Rival Reliance Jio launched in 2016 with a 4G-only network, which puts it ahead of Vodafone and Idea, which largely rely on 2G and 3G networks.
Reliance Jio has 41 percent of India’s telecom subscribers, while Bharti Airtel has 33 percent. Vodafone Idea’s 218 million subscribers give it an 19 percent share.
Becoming financially sustainable “will be an uphill task” for Vodafone Idea, Subramanian said.
“If Vodafone Idea were to go bust, India would be left with just two major telecom operators,” he said. “This would apparently send negative signals to the global investment community and the perception of the ease of doing business in the country.”
According to Hoare’s calculations, Vodafone Idea generates a quarterly ebitda of just over INR 40 billion and incurs about INR 50 billion in interest and lease fees.
To compete with its bigger rivals, he estimated that the company must spend up to INR 50 billion each quarter improving and expanding its network. It will also need to buy more radio spectrum.

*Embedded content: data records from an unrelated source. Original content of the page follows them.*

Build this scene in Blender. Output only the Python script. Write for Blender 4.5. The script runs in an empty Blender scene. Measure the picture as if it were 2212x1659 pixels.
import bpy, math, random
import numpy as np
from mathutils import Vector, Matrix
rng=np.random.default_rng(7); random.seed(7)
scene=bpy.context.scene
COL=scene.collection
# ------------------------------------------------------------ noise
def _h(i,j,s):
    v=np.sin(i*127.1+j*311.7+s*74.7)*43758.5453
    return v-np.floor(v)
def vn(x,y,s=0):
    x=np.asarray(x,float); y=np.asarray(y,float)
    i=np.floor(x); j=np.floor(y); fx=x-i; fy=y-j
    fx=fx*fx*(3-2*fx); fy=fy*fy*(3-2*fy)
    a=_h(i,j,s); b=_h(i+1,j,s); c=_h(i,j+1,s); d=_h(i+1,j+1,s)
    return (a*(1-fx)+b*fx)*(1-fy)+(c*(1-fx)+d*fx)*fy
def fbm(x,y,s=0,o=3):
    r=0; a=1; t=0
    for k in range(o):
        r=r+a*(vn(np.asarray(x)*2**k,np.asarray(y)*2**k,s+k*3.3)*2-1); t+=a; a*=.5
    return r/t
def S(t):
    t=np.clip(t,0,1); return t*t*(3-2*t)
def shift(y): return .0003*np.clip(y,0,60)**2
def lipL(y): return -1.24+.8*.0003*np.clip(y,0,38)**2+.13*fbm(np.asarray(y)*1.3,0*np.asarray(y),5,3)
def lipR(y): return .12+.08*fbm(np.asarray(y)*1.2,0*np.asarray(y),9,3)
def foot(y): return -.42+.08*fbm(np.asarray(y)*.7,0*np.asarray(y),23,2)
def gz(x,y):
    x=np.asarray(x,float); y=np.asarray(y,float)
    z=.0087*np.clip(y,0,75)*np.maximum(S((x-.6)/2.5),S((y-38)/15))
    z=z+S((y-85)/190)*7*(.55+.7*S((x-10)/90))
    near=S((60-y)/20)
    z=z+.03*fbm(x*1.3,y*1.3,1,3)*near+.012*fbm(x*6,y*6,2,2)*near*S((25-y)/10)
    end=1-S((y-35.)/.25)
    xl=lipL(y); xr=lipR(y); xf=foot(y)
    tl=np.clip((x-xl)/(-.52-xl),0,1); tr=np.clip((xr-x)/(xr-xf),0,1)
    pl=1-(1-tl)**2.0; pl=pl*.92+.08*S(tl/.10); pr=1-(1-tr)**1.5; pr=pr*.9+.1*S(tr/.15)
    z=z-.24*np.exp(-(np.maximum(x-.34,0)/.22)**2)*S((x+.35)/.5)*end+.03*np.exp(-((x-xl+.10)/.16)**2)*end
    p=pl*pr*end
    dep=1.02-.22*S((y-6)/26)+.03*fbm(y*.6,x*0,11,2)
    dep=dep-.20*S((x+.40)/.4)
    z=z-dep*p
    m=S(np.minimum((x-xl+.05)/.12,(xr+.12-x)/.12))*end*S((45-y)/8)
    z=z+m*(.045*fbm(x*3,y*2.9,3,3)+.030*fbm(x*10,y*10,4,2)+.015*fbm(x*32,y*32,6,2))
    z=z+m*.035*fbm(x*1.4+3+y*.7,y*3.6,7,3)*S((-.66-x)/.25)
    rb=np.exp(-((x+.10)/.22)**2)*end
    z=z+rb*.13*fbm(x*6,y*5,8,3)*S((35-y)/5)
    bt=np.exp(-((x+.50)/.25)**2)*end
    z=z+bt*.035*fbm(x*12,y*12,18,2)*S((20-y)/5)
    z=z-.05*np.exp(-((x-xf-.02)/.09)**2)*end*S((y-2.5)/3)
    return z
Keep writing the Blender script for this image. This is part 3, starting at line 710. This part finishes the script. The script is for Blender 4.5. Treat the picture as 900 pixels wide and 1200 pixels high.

“So, for shareholders to get anything out of this business, its quarterly ebitda must roughly triple,” Hoare said.
There is a moratorium on Vodafone Idea’s state debts until September 30, 2025. After that, it must repay $3.5 billion in the financial year ending March 31, 2026, and then $5 billion annually until the end of its 2031 financial year, Subramanian said.
“It’s likely the government will convert more of its debt into equity into the company,” he said.